Così ripigliò Salvio il tolto; ebbe per giunta tutte le armi e le bagaglie del nemico; gran nome acquistò, non che di prode, ma di mansueto guerriero; e senz’altro timore tornò all’assedio di Morganzio.
Era in quella città gran numero di servi, ai quali promise libertà, se cogli sforzi loro avessero agevolata l’impresa. Libertà promettevano loro al tempo stesso i rispettivi padroni, se avessero cooperato alla difesa della città. Que’ meschini lo promisero e combatterono con tanto valore, che gli assalitori furono da per tutto respinti; ma quando chiesero il promesso premio, il pretore vietò ai loro padroni di tenere la promessa. Aizzati da ciò fuggirono e vennero ad accrescere lo esercito di Salvio.

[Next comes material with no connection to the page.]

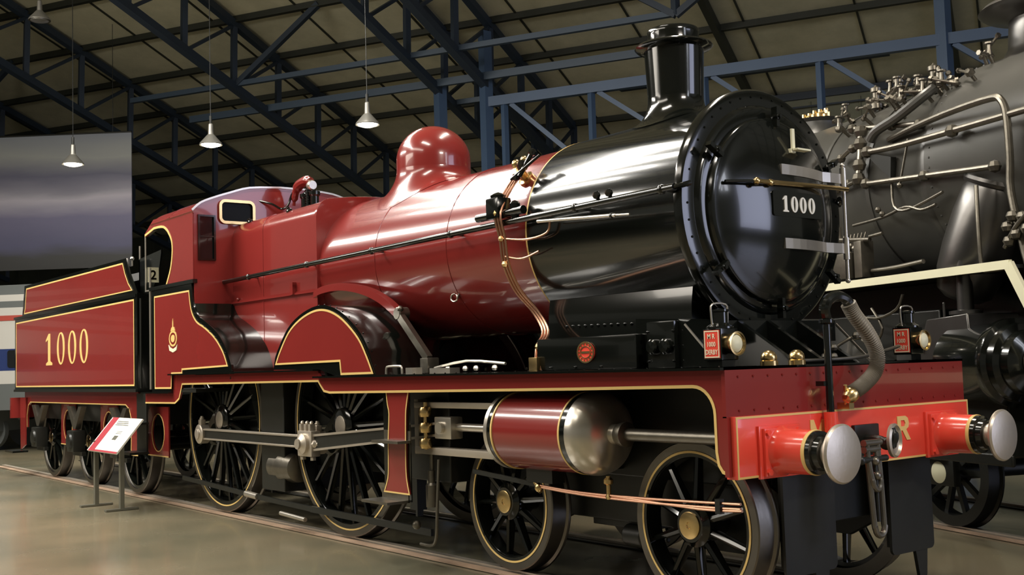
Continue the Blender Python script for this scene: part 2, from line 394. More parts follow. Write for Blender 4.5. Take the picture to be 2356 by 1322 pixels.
tag(mb.build('eaves_beam', 'navy_steel'), kind='structure', label='blue eaves beam above the panelled wall')

# tracks: every rail its own object
def rail(p, q, label, side=1):
    p, q = Vector(p), Vector(q); d = (q-p).normalized(); n = d.cross(V(0, 0, 1)); mb = MB()
    mb.bar(p+V(0, 0, -.012), q+V(0, 0, -.012), .07, .024)
    mb.use(1); mb.bar(p+n*side*.10+V(0, 0, -.024), q+n*side*.10+V(0, 0, -.024), .09, .012)
    mb.use(2); mb.bar(p-n*side*.075+V(0, 0, -.026), q-n*side*.075+V(0, 0, -.026), .07, .010)
    return tag(mb.build('rail', ['brushed', 'railside', 'chassis']), label=label, cat='rail')
rail((-18, -.75, 0), (8, -.75, 0), 'steel rail under the near wheels of the crimson locomotive', 1)
rail((-18, .75, 0), (8, .75, 0), 'steel rail under the far wheels of the crimson locomotive', -1)
BH = R(-19); BO = Vector((.289, 3.897, 0)); bx_, bn_ = Vector((math.cos(BH), math.sin(BH), 0)), Vector((-math.sin(BH), math.cos(BH), 0))
for t, s, lb in ((-.75, 1, 'steel rail under the near wheels of the black locomotive'), (.75, -1, 'steel rail under the far wheels of the black locomotive')):
    rail(BO+bx_*-40+bn_*t, BO+bx_*5+bn_*t, lb, s)

# ------------------------------------------------------------------ crimson locomotive
ZC = 2.643; RB = .765; RS = .79
loco = tag(empty('steam_locomotive', (-3.5, 0, 0)), 'crimson and black steam locomotive numbered 1000 with gold lining', 'locomotive')
def P(mb, name, mats, parent=loco, **k):
    o = mb.build(name, mats, None, **k)
    o.parent = parent
    o.matrix_parent_inverse = Matrix.Identity(4)
    if parent is not None and parent.type == 'EMPTY': o.location = -Vector(parent.location)
    return o
# every part of the locomotive is modelled in hall coordinates: the parent empty stands at x=-3.5
# -- boiler
mb = MB(); mb.lathe((-5.2, 0, ZC), (1, 0, 0), [(0, RB), (3.50, RB)], 96, cap=False)
for x in (-4.1, -2.9): mb.lathe((x, 0, ZC), (1, 0, 0), [(0, RB), (.001, RB+.004), (.05, RB+.004), (.051, RB)], 96, cap=False)
mb.use(1); mb.lathe((-1.715, 0, ZC), (1, 0, 0), [(0, RB), (.002, RB+.026), (.018, RB+.026), (.02, RB)], 96, cap=False)
P(mb, 'boiler', ['crimson', 'gold'])
mb = MB(); mb.lathe((-1.70, 0, ZC), (1, 0, 0), [(0, RB), (.002, RS), (1.62, RS), (1.635, RS+.01), (1.645, RS+.055), (1.66, RS+.07), (1.70, RS+.07), (1.722, RS+.055), (1.728, RS+.03),
       (1.728, .74), (1.745, .725), (1.76, .70), (1.76, .62)], 112, cap=False)
mb.add([(.03, .66*math.cos(t*PI/32), ZC-.01+.66*math.sin(t*PI/32)) for t in range(64)], [tuple(range(64))])
for k in range(44):
    a = 2*PI*k/44
    mb.ball((.03, .80*math.cos(a), ZC+.80*math.sin(a)), .009, 6)
P(mb, 'smokebox', 'black')
door = MB(); zd = ZC-.015
DR = 1.6; dome_h = lambda r: math.sqrt(DR*DR-r*r)-math.sqrt(DR*DR-.62**2)
prof = [(0, .655), (.03, .655), (.05, .645), (.058, .63)]+[(.06+dome_h(.62*(1-k/16)), max(1e-4, .62*(1-k/16))) for k in range(17)]
door.lathe((.05, 0, zd), (1, 0, 0), prof, 96, cap=False)
door_o = P(door, 'smokebox_door', 'black')
def D(mb, name, mats, **k): return P(mb, name, mats, parent=door_o, **k)
def doorx(y, z):
    return .05+.06+dome_h(min(.62, math.hypot(y, z-zd)))
for zz in (2.90, 2.385):
    mb = MB(); n = 10
    ys = [-.055+.80*i/n for i in range(n+1)]
    for i in range(n):
        xa, xb = doorx(ys[i], zz)+.012, doorx(ys[i+1], zz)+.012
        if ys[i+1] > .58: xb = .15
        if ys[i] > .58: xa = .15
        mb.add([(xa-.02, ys[i], zz-.036), (xa, ys[i], zz-.036), (xa, ys[i], zz+.036), (xa-.02, ys[i], zz+.036), (xb-.02, ys[i+1], zz-.036), (xb, ys[i+1], zz-.036), (xb, ys[i+1], zz+.036), (xb-.02, ys[i+1], zz+.036)],
               [(0, 1, 2, 3), (7, 6, 5, 4), (0, 4, 5, 1), (1, 5, 6, 2), (2, 6, 7, 3), (3, 7, 4, 0)])
    mb.cyl((.15, .735, zz-.08), (.15, .735, zz+.08), .024)
    tag(D(mb, 'hinge_strap', 'steel'), label='bright steel hinge strap')
mb = MB(); mb.cyl((.15, .735, 2.16), (.15, .735, 3.0), .014); mb.ball((.15, .735, 2.15), .02); mb.ball((.15, .735, 3.0), .02)
D(mb, 'hinge_pin', 'steel')
mb = MB(); mb.tube([(.15, -.56, 2.785), (.21, -.40, 2.79), (.235, -.34, 2.79)], .012, smooth=2); mb.use(1); mb.tube([(.235, -.36, 2.79), (.24, .2, 2.80), (.20, .71, 2.815)], .017, smooth=4)
mb.ball((.235, -.34, 2.79), .028); mb.lathe((.235, -.22, 2.79), (0, 1, 0), [(0, .02), (.01, .026), (.03, .026), (.04, .02)], 12)
D(mb, 'door_handrail', ['black', 'brass'])
mb = MB(); cxp, czp = .085, 2.655
mb.plate(rrect(cxp-.262, cxp+.262, czp-.087, czp+.087, .02), .215, .235, YZ)
mb.use(1)
for i, ch in enumerate('1000'): digit(mb, ch, cxp-.135+i*.094, czp, .074 if ch == '0' else .07, .112, .235, YZ, .026, .006)
mb.use(0)
for yy in (-.2, .3): mb.box(.13, .216, yy-.02, yy+.02, czp-.04, czp+.04)
tag(D(mb, 'number_plate', ['black', 'white']), label='black plate with white numerals 1000')
mb = MB(); mb.box(.19, .205, .095, .125, 3.045, 3.20); mb.box(.19, .25, .095, .24, 3.045, 3.057); mb.box(.14, .2, .085, .135, 3.03, 3.06)
D(mb, 'lamp_bracket', 'cream')
mb = MB(); mb.lathe((.14, .095, 2.225), (1, 0, 0), [(0, .075), (.012, .075), (.014, .062), (.006, .058), (.006, .04), (.02, .038), (.02, 0)], 24)
mb.use(1); mb.plate(rrect(.085, .105, 2.205, 2.245, .004), .16, .166, YZ)
D(mb, 'door_roundel', ['black', 'brass'])
for (y, z) in ((-.615, 3.00), (.635, 3.0), (-.60, 2.21), (.60, 2.18), (.03, 3.29), (0, 1.945)):
    mb = MB(); dy, dz = y/math.hypot(y, z-zd), (z-zd)/math.hypot(y, z-zd)
    mb.bar((.12, y+dy*.07, z+dz*.07), (.12, y-dy*.07, z-dz*.07), .05, .03); mb.lathe((.10, y, z), (1, 0, 0), [(0, .024), (.05, .024), (.055, .015), (.07, .015), (.07, 0)], 6)
    D(mb, 'door_clamp', 'black')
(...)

In questo, di verso Segesta si levò in armi un altro stuolo di schiavi, capitanati da un’Atenione di Cilicia, tenuto fra’ suoi esperto astrologo ed indovino. Aveva costui sortito dalla natura estrema forza, gran cuore ed animo nè volgare, nè straniero alla giustizia. Venne in campo da prima con soli dugento compagni, che in cinque giorni giunsero a mille. Salutato da essi in re, vestì la porpora e le insegne regali. Fra tutti i profughi, che a lui in folla tutto dì accorrevano, dava le armi solo a coloro, che, per la robustezza e la perizia nel maneggiarle, eran da ciò; e ponea gli altri a quegli uffizî, sopra i quali prima erano. Per levare a’ suoi il mettere a guasto i campi, disse loro avere letto negli astri sè dovere un dì regnare su tutta Sicilia; e però tenessero suoi i campi, gli armenti, le case, e si guardassero dallo sperperarli.